**** Provided data

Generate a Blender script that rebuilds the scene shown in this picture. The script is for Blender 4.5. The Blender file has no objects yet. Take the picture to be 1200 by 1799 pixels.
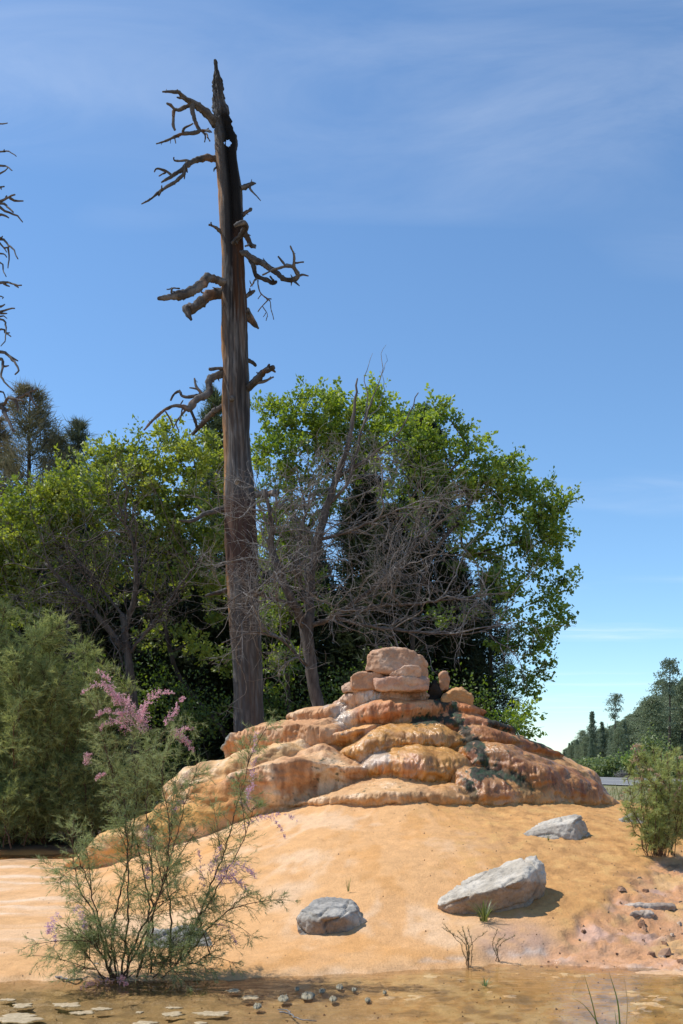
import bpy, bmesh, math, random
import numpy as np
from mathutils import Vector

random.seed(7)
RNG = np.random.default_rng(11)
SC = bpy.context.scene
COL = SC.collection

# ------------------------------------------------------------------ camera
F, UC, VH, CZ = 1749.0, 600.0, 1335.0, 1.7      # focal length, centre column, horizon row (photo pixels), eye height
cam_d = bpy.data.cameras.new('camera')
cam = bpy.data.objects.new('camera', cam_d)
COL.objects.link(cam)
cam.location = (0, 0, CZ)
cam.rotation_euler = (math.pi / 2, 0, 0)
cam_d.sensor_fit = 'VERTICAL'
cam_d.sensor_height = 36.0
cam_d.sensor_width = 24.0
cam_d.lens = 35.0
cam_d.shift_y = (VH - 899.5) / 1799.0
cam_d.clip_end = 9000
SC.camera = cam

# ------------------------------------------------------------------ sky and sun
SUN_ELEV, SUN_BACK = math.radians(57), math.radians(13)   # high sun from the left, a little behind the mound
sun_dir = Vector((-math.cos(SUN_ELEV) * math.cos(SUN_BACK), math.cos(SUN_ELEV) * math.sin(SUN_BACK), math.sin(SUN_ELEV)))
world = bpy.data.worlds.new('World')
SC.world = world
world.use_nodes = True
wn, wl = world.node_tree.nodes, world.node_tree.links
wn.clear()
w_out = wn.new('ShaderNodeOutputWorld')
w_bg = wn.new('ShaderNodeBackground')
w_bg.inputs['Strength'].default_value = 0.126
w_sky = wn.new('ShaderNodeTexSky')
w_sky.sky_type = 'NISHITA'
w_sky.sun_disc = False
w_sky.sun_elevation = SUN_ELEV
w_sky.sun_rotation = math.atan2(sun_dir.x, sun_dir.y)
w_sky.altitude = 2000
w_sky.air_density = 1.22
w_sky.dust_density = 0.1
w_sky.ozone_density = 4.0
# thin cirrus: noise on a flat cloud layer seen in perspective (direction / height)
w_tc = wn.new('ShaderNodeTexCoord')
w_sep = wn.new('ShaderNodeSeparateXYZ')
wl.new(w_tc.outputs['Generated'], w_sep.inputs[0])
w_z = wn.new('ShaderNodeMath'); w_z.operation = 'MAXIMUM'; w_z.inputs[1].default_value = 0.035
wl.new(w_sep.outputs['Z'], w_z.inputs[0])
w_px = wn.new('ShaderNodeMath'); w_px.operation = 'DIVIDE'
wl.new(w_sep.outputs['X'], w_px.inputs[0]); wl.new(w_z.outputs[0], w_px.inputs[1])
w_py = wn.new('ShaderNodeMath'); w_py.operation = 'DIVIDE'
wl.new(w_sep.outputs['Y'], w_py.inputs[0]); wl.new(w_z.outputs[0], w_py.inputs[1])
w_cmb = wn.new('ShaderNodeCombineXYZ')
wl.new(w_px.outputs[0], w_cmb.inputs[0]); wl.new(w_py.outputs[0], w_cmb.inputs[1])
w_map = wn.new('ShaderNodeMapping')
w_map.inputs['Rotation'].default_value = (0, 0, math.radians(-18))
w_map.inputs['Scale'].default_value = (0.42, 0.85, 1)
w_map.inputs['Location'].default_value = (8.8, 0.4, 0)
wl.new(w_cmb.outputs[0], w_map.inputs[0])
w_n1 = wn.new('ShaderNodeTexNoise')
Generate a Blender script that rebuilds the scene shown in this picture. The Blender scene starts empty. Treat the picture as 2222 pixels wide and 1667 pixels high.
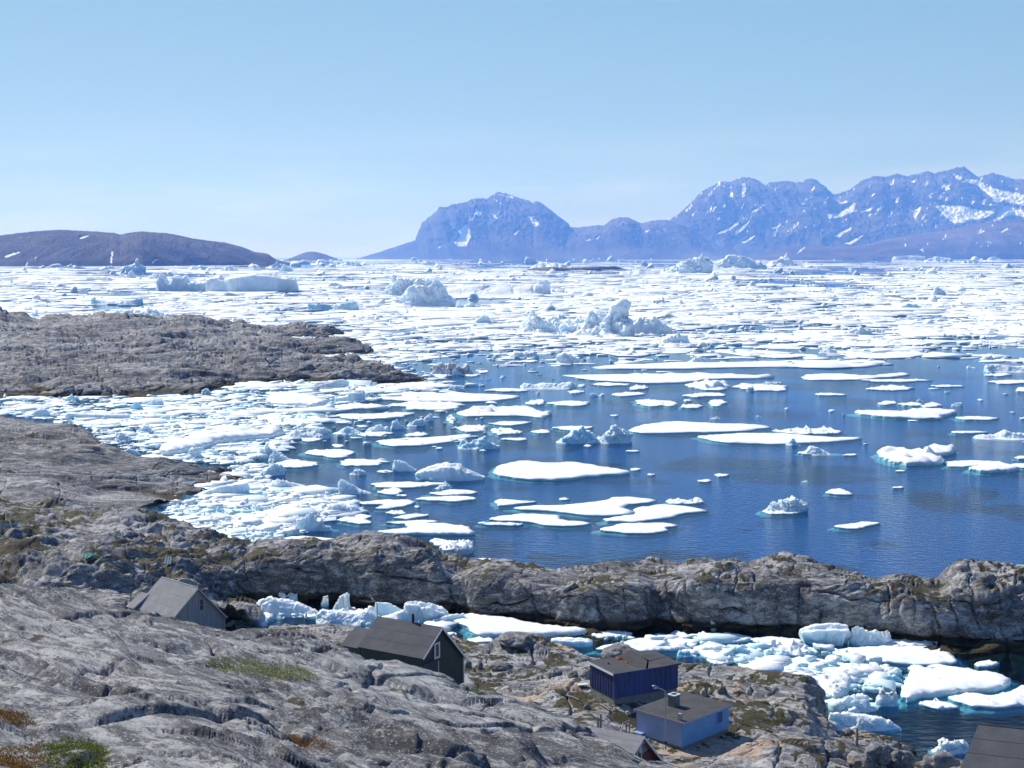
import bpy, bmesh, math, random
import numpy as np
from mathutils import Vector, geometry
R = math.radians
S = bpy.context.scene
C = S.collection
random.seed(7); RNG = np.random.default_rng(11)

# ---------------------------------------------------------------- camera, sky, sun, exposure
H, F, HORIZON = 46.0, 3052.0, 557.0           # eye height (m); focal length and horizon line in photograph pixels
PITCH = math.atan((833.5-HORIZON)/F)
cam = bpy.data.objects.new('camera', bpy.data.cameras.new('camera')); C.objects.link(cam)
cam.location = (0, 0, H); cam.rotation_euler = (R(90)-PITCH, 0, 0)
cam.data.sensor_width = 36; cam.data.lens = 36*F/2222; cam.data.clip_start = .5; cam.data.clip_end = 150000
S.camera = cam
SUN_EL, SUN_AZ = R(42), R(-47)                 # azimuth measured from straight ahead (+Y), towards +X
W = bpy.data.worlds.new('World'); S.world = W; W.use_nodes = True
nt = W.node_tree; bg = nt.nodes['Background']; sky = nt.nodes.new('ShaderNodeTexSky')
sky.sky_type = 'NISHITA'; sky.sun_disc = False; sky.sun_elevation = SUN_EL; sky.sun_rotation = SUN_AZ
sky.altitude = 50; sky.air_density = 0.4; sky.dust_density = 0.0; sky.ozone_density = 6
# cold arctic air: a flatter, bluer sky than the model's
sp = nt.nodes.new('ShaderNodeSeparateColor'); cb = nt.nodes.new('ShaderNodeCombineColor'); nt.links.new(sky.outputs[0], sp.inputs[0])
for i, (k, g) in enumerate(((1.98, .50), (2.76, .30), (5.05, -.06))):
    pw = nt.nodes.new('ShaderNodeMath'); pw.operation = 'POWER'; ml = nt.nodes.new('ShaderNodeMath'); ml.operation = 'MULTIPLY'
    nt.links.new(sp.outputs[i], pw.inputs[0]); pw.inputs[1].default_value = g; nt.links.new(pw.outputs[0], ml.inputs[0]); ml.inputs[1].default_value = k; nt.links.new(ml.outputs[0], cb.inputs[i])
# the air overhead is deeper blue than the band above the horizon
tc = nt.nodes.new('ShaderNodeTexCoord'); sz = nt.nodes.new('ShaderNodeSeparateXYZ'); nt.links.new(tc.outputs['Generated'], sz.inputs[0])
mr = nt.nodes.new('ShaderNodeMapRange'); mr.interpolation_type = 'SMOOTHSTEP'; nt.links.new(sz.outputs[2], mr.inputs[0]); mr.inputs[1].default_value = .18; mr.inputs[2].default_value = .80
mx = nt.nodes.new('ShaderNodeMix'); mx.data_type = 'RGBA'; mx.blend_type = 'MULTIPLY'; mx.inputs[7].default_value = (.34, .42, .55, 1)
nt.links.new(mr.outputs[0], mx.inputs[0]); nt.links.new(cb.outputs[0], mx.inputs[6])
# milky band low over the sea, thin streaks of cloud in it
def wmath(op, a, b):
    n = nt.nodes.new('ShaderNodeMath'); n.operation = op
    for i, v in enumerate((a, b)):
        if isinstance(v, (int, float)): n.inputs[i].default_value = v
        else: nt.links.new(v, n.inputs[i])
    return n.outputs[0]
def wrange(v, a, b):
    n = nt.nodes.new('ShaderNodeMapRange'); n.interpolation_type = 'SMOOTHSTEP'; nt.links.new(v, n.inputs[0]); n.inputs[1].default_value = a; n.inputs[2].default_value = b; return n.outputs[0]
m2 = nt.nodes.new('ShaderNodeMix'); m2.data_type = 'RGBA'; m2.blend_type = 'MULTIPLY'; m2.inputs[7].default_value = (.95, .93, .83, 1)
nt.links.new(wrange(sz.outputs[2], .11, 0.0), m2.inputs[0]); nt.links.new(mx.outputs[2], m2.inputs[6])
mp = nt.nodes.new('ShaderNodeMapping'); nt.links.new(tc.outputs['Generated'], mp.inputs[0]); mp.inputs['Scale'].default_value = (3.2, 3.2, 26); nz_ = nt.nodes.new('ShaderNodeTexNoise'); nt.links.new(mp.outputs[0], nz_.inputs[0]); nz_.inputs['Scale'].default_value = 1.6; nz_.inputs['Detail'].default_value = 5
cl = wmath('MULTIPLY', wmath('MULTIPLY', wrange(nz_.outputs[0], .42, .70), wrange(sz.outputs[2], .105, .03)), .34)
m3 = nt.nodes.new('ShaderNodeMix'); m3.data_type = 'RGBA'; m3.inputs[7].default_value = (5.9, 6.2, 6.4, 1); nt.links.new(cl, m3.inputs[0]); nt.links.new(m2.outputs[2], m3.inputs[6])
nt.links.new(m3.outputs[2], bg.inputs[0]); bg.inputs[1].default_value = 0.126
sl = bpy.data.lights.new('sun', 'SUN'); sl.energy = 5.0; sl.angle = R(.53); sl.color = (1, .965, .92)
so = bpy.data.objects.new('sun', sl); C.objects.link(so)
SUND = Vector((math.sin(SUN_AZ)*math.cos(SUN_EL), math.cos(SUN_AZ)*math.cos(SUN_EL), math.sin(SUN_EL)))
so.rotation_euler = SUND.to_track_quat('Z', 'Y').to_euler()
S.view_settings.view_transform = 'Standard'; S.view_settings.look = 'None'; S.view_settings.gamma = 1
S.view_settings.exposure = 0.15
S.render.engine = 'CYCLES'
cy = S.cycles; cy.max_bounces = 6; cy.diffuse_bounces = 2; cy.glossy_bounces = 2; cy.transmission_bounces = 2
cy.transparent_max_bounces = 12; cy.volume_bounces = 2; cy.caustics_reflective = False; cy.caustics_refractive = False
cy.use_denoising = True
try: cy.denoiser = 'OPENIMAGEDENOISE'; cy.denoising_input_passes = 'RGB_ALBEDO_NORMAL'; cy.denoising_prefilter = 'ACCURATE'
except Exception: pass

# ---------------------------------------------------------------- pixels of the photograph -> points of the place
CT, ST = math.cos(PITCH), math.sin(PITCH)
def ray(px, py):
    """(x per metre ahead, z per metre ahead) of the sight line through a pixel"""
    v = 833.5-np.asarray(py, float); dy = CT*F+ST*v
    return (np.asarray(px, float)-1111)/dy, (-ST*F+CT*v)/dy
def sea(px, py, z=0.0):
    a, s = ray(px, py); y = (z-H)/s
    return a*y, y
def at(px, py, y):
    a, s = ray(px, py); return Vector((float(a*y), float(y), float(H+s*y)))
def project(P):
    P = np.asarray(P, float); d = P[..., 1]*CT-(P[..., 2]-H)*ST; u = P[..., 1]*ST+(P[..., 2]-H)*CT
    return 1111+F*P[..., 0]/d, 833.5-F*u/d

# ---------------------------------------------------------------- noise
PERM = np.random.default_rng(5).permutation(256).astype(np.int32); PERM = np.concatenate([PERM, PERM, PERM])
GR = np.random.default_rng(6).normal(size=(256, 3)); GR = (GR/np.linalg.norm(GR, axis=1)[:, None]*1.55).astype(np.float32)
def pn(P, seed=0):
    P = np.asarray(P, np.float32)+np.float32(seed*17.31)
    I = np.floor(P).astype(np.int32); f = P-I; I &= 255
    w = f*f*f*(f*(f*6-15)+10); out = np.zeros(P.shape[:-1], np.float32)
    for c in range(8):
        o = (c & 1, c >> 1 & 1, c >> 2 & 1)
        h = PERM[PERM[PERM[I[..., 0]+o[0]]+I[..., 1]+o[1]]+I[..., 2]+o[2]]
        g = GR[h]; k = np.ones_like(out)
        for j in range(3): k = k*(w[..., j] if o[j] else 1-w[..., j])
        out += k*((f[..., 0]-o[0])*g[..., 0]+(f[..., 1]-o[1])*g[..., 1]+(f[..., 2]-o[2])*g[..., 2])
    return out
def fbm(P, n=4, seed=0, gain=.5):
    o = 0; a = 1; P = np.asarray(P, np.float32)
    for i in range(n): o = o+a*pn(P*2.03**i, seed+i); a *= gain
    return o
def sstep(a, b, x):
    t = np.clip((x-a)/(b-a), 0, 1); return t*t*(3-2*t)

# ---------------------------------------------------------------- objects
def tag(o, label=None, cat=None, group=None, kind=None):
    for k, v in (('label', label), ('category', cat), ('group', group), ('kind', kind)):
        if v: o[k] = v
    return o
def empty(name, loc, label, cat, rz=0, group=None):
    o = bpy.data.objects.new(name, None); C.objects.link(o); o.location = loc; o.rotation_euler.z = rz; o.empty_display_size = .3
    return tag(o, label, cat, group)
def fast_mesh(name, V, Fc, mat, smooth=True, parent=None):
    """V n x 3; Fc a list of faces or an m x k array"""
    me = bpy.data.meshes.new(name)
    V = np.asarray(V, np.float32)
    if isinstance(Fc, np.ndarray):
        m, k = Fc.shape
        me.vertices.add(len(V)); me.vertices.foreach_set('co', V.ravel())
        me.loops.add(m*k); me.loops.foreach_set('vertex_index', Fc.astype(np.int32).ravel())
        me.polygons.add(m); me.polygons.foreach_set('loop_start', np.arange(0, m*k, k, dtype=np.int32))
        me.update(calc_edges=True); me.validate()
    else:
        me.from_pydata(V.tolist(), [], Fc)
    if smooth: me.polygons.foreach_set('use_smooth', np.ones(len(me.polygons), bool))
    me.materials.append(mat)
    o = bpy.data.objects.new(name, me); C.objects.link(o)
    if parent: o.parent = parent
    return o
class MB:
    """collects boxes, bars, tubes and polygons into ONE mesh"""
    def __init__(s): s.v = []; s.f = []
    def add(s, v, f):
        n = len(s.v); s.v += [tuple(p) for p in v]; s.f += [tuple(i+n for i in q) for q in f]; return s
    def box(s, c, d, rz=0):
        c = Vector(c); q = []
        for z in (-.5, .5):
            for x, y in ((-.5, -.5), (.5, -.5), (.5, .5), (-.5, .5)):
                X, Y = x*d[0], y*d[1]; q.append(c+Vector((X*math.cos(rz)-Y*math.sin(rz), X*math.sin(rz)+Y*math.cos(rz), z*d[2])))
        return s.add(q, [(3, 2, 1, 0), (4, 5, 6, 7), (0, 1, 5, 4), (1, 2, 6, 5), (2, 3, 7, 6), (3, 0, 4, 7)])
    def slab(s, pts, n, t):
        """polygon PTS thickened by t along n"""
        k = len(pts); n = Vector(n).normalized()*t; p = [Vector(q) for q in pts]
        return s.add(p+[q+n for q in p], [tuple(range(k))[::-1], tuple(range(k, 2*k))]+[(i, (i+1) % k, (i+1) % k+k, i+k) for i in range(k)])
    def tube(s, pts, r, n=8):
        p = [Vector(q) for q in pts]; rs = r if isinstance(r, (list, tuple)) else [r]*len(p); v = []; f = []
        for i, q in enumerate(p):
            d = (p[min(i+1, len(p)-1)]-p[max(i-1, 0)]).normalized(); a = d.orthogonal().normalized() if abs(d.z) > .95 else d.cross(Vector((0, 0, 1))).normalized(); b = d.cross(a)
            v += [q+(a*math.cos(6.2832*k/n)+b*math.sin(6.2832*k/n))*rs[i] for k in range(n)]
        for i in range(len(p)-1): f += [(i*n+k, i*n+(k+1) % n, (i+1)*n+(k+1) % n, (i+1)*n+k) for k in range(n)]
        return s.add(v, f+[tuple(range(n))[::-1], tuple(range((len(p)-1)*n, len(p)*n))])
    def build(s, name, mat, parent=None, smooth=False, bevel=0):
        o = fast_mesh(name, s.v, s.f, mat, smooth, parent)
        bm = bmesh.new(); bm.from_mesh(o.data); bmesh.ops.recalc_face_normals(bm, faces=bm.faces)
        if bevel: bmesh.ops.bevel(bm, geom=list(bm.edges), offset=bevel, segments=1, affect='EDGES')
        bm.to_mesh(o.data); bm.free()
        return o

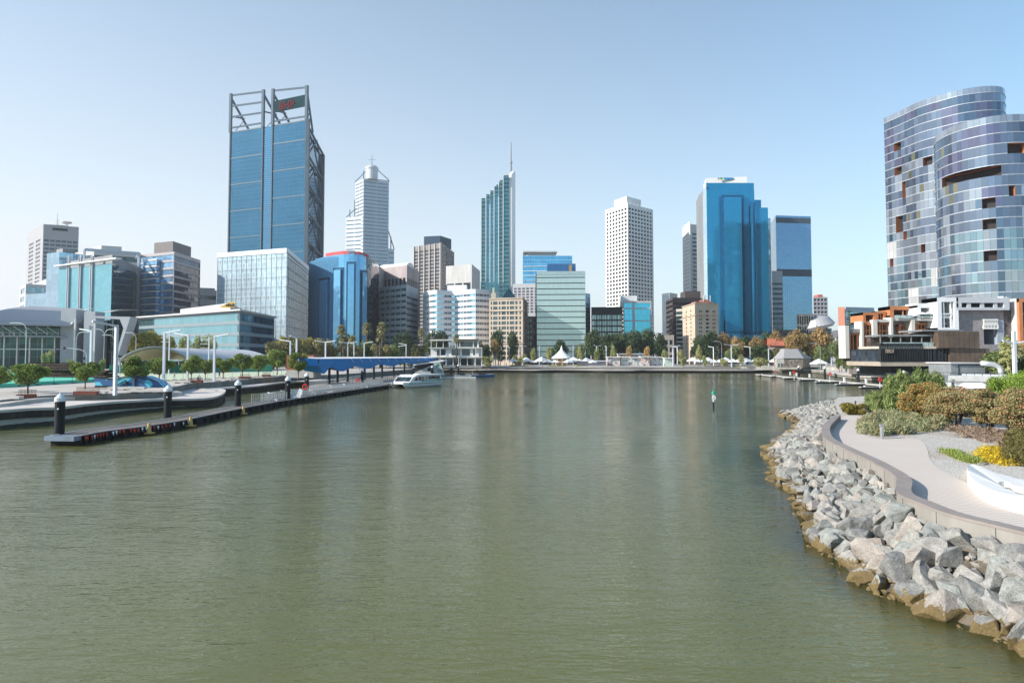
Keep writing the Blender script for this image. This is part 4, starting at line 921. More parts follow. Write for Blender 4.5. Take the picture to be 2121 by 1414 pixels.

********

### Task goal
Copy nothing but the lines from the top of the material through the line holding "COL = SC.collection", exactly as written; omit pictures.

### The response
Generate a Blender script that rebuilds the scene shown in this picture. The script is for Blender 4.5. The Blender file has no objects yet. Take the picture to be 1200 by 1799 pixels.
import bpy, bmesh, math, random
import numpy as np
from mathutils import Vector

random.seed(7)
RNG = np.random.default_rng(11)
SC = bpy.context.scene
COL = SC.collection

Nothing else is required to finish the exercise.